Internal Exile: The Plight of Dominicans of Haitian Descent

Internal Exile: The Plight of Dominicans of Haitian Descent
A woman dances to Gaga Afro-Caribbean music during a protest against racial discrimination and “denationalization” of Dominicans of Haitian descent, Santo Domingo, Dominican Republic, March 21, 2014 (AP photo by Ezequiel Abiu Lopez).

In September 2013, the Dominican Republic’s Constitutional Court ruled that Juliana Deguis Pierre, who was born in the country to Haitian parents in 1984 and registered as Dominican at birth under Dominican law in effect at the time, should be retroactively deprived of Dominican nationality due to her parents’ migratory status. The decision touched off a political and humanitarian crisis that stretches beyond the island nation’s borders and deep into its political, economic and social history. By judicial fiat, thousands if not hundreds of thousands of undocumented individuals like Pierre were definitively stripped of Dominican nationality, with no immediate indication of an alternative protective status and no further recourse. As in many countries, the lack of documents like birth certificates and identity cards exposes them to immigration control measures, including the risk of detention and expulsion, and severely restricts their access to rights in the Dominican Republic.

The court rendered its decision in the form of a collective action, ordering the national agency in charge of birth registration to examine all birth registries dating back to 1929 and to identify for denationalization all persons who were allegedly improperly registered. President Danilo Medina worked with lawmakers after the ruling, presenting and ultimately securing the May 2014 passage of legislation designed to respond to the political and humanitarian fallout. Unfortunately, the law failed to fully remedy the situation, leaving thousands of those affected in a state of legal uncertainty.

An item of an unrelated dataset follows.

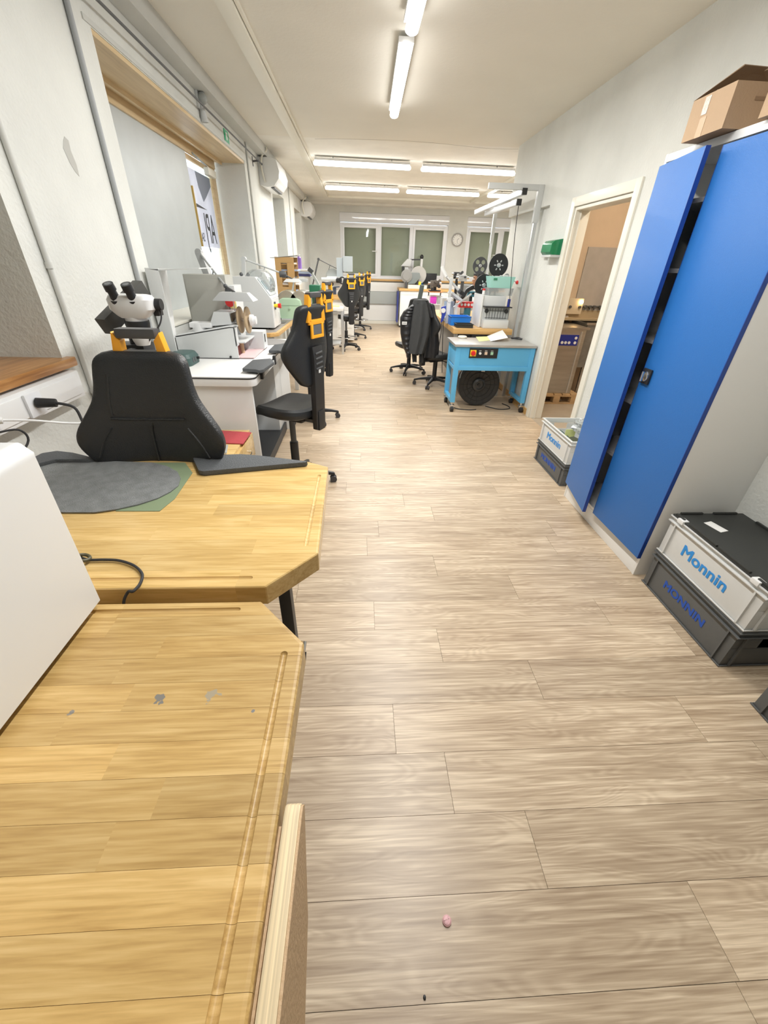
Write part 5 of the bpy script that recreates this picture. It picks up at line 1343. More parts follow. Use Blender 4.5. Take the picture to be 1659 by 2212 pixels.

The ruling, along with key aspects of the implementing law, was deemed contrary to the American Convention on Human Rights by the Inter-American Court of Human Rights (IACHR) a few months later. The Dominican Constitutional Court then declared unconstitutional the instrument by which the Dominican Republic recognized the regional body’s competence, in what some consider a swift and politically motivated response to the IACHR decision.